Non può allora applicarsi, nel presupposto che l’incendio si verificava a dieci mesi soltanto dall’acquisto di auto nuova, la presunzione ex art. art. 132 del d.lgs. n. 206 del 2005: “Il venditore è responsabile, a norma dell'articolo 130, quando il difetto di conformità si manifesta entro il termine di due anni dalla consegna del bene”.
Il difetto di conformità cioè, quando l’auto s’incendia, è un punto d’arrivo, ma non un dato di partenza.
Da qui la necessità che sia l’attore a dover dimostrare ex art. 2697, I co., c.c., che l’incendio sia riconducibile ad un difetto di conformità dell’auto.
Più indizi depongono in questa direzione.
L’autovettura era stata acquistata, come detto, dieci mesi prima dell’incendio ed aveva percorso appena 3.900 Km.
Era esclusa la natura dolosa dell’incendio sia dai Vigili del Fuoco, fatti intervenire dalla volante della Polizia di Stato, sia dal perito in sede di accertamento tecnico preventivo.
L’auto risultava regolarmente parcheggiata, a luci e motore spento, nei pressi dell’abitazione dell’attore.
I Vigili del Fuoco, prontamente intervenuti, nel proprio rapporto di servizio, individuarono la probabile causa dell’incendio in un corto circuito dell’impianto elettrico, e negarono, in maniera assoluta, il fatto doloso, per l’assenza di qualsiasi liquido o sostanza infiammabile, nonché per le modalità di propagazione dell’incendio: dall’interno del vano motore verso l’esterno, come dichiarato da personale della Polizia di Stato, prontamente intervenuto.
Negli stessi termini si esprimeva il perito nell’ATP ex art. 696 bis c.p.c.:“ il focolaio principale dell’incendio si è localizzato nella plancia. Pertanto individuava le cause “in un corto circuito di quelle utenze che non passano dal cassettino porta fusibili, ma che sono collegate direttamente con la batteria, come ad esempio, il commutatore di avviamento ( bloccasterzo) o il motorino di avviamento o automatico del motorino, oppure un cavo usurato che, a contatto con le parti metalliche o con altro cavo, può generare un incendio.
Il consulente aggiungeva poi che “tali cause sono compatibili con la dinamica della fattispecie in esame, non manifestandosi immediatamente allo spegnimento dell' auto, ma dopo un certo tempo”.
Si consideri poi che non era ancora trascorso il tempo necessario, o il chilometraggio di percorrenza minima, per effettuare il primo tagliando; come a dire che doveva essere esclusa pure un difetto di manutenzione in capo al proprietario dell’auto.
Può dunque affermarsi che l’incendio occorso all’auto, per le modalità con le quali si sviluppava, ed avuto riguardo al quadro indiziario sopra evidenziato, è stato causato da un difetto di fabbrica.
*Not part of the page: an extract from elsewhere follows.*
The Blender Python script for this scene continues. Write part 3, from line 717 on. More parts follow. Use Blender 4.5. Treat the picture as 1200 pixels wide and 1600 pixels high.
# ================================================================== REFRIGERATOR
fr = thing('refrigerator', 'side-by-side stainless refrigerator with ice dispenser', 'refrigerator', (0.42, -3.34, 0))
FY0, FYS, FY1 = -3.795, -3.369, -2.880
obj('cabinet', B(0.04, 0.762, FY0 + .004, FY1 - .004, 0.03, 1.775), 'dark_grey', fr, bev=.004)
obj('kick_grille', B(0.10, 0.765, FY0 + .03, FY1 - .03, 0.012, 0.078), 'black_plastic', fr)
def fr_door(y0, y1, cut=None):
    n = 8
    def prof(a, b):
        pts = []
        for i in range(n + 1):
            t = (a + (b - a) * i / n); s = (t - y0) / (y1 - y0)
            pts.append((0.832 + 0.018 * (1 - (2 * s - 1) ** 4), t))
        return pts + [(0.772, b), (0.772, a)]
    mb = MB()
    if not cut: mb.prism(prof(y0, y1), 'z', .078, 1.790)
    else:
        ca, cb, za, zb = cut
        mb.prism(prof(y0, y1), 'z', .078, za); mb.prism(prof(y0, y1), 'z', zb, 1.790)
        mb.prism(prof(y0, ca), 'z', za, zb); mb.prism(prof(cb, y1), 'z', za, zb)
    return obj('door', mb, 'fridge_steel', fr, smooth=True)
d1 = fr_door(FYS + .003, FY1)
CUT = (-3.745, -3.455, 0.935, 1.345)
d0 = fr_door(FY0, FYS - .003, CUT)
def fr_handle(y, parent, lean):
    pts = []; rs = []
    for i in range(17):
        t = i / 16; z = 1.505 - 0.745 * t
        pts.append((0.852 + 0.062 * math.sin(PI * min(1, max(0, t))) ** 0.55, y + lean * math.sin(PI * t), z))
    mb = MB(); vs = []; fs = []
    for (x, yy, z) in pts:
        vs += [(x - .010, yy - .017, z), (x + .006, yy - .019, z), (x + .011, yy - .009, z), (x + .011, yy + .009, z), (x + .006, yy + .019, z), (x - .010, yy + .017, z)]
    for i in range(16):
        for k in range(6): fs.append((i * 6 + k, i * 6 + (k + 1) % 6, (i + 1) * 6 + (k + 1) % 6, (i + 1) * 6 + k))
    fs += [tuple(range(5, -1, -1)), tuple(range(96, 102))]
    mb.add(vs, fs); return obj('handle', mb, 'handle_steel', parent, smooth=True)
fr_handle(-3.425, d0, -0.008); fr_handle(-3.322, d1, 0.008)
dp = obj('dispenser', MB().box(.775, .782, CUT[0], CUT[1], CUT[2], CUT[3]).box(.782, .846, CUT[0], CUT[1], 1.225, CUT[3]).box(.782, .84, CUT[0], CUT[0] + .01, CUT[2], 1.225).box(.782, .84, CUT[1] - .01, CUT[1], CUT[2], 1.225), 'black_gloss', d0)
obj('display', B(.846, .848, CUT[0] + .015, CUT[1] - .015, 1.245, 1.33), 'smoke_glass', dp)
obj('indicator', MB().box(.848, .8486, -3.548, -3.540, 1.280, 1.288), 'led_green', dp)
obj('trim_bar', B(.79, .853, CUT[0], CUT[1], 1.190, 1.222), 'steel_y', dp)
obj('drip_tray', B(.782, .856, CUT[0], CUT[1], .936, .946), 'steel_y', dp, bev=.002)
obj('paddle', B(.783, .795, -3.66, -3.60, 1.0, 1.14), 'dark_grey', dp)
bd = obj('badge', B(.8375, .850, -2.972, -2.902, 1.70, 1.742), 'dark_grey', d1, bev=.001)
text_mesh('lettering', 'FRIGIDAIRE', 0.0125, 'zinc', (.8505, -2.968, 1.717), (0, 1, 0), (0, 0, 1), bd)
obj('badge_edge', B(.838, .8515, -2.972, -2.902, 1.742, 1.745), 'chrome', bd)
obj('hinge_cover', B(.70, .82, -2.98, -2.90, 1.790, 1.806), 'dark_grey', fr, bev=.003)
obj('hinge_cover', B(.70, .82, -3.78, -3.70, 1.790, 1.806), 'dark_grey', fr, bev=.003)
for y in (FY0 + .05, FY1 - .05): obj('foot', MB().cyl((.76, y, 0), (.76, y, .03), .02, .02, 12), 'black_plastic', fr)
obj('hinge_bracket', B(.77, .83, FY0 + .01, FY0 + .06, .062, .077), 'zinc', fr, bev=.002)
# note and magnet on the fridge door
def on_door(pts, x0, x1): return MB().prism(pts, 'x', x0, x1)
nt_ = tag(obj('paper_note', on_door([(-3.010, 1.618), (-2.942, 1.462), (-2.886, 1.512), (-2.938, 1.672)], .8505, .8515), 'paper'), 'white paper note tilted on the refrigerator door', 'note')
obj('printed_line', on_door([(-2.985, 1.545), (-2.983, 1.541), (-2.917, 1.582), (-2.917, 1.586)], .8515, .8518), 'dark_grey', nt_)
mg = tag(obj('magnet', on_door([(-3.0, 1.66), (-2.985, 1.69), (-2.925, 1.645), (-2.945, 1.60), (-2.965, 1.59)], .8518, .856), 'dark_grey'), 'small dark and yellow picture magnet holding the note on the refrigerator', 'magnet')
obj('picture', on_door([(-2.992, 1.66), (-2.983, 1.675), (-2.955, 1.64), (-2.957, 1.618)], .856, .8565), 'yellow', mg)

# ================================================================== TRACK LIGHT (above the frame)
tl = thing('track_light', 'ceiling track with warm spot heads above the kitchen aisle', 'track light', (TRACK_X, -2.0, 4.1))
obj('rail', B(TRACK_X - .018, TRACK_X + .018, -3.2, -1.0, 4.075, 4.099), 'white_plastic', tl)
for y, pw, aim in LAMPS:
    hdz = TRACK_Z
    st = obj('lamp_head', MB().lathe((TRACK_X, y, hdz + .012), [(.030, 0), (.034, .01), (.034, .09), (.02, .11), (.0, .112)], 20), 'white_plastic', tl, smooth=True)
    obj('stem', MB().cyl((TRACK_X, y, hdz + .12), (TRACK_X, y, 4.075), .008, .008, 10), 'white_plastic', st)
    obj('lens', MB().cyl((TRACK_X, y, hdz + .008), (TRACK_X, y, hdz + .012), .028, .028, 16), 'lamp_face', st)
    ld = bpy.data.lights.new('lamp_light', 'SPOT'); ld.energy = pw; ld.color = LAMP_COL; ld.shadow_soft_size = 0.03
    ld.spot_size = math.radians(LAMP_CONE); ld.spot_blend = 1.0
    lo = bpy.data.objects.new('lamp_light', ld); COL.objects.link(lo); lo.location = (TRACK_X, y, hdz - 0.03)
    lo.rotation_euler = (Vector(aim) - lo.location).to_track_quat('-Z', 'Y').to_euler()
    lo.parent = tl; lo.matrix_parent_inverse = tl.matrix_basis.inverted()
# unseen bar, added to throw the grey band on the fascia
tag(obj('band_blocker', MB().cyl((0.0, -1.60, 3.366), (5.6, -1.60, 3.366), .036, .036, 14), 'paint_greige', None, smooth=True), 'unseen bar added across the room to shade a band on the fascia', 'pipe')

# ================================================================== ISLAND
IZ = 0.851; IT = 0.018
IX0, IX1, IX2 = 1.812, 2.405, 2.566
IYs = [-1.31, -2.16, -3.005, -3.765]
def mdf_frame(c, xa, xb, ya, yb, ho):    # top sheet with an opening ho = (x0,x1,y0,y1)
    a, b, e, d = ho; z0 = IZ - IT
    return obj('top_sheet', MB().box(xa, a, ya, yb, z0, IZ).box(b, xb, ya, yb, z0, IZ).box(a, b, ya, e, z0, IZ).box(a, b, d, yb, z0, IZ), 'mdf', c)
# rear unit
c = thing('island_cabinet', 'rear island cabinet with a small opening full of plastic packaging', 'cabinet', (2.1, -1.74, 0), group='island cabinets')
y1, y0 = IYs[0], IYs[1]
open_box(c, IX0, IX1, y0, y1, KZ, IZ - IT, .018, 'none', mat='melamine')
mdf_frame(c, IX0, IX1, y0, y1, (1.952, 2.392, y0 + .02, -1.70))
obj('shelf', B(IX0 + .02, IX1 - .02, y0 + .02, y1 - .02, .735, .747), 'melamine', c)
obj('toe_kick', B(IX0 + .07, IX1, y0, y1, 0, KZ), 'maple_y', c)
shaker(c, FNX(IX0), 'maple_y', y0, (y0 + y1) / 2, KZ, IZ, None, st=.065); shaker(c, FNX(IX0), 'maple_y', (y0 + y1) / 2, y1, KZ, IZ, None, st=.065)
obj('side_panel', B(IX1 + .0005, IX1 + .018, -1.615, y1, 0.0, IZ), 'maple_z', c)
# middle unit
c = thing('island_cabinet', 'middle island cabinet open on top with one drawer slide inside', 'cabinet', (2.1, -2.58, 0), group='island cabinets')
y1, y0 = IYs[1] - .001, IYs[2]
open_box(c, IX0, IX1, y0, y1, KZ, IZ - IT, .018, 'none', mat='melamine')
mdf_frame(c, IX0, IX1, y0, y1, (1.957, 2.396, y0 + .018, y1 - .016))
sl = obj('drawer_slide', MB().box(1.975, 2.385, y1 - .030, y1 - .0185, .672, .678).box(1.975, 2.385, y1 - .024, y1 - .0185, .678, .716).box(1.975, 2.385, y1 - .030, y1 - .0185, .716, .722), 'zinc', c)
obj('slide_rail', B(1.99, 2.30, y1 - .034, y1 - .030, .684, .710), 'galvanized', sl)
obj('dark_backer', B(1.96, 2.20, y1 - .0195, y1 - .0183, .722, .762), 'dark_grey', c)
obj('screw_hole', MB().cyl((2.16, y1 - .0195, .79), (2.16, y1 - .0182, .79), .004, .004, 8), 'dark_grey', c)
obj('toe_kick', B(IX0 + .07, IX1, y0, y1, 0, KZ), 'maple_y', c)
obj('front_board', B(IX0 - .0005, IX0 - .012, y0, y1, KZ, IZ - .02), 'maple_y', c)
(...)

Pertanto va affermata la responsabilità della venditrice convenuta.
La risoluzione e risarcimento dei danni
All’accoglimento della domanda di risoluzione del contratto, non potrà seguire la restituzione dell’intero prezzo pagato, pari ad € 12.400,00, dovendosi tenere conto dell’avvenuto uso del bene per dieci mesi, come previsto peraltro pure dall’ art. 130, comma 8 codice del consumo.
Può allora equitativamente – ed in mancanza di specifiche allegazioni delle parti sul punto - ridursi il danno ad euro 8.000,00, oltre rivalutazione ed interessi( debito di valore).
A tale somma, andranno aggiunte tutte le spese sostenute dall’attore in conseguenza dell’evento lesivo, quali il trasporto e la custodia presso la Depositeria Gallo, nonché le spese per la rottamazione, pari complessivamente ad € 1.345,20, maggiorate sempre di rivalutazione ed interessi.
Le spese del giudizio devono seguire la soccombenza della convenuta e si liquidano come da dispositivo, tenuto conto anche della limitata attività svolta(compreso il costo dell’Atp, pari ad € 712,00).
P.T.M.
Definitivamente pronunziando sulle domande proposte dal sig. G. M. nei confronti della Opel X. S.p.A., con citazione regolarmente notificata, rigettata ogni altra domanda ed eccezione, così provvede:
Accoglie la domanda principale e dichiara risolto il contratto dedotto in giudizio del 11/03/2010, con il quale l’attore acquistava dalla convenuta un’autovettura nuova, Opel Corsa 1.3 diesel 3p CDTI tg. OMISSIS, telaio OMISSIS;
Condanna la convenuta al pagamento in favore dell’attore della somma di euro 9.345,20, oltre rivalutazione ed interessi dal 20/01/2011;
Condanna la convenuta al pagamento delle spese del giudizio sopportate dall’attore, che si liquidano, in favore del difensore anticipante, in euro 268,00 per esborsi, euro 712,00 per l’ATP, ed euro 3.000,00 per compenso professionale, oltre accessori di legge.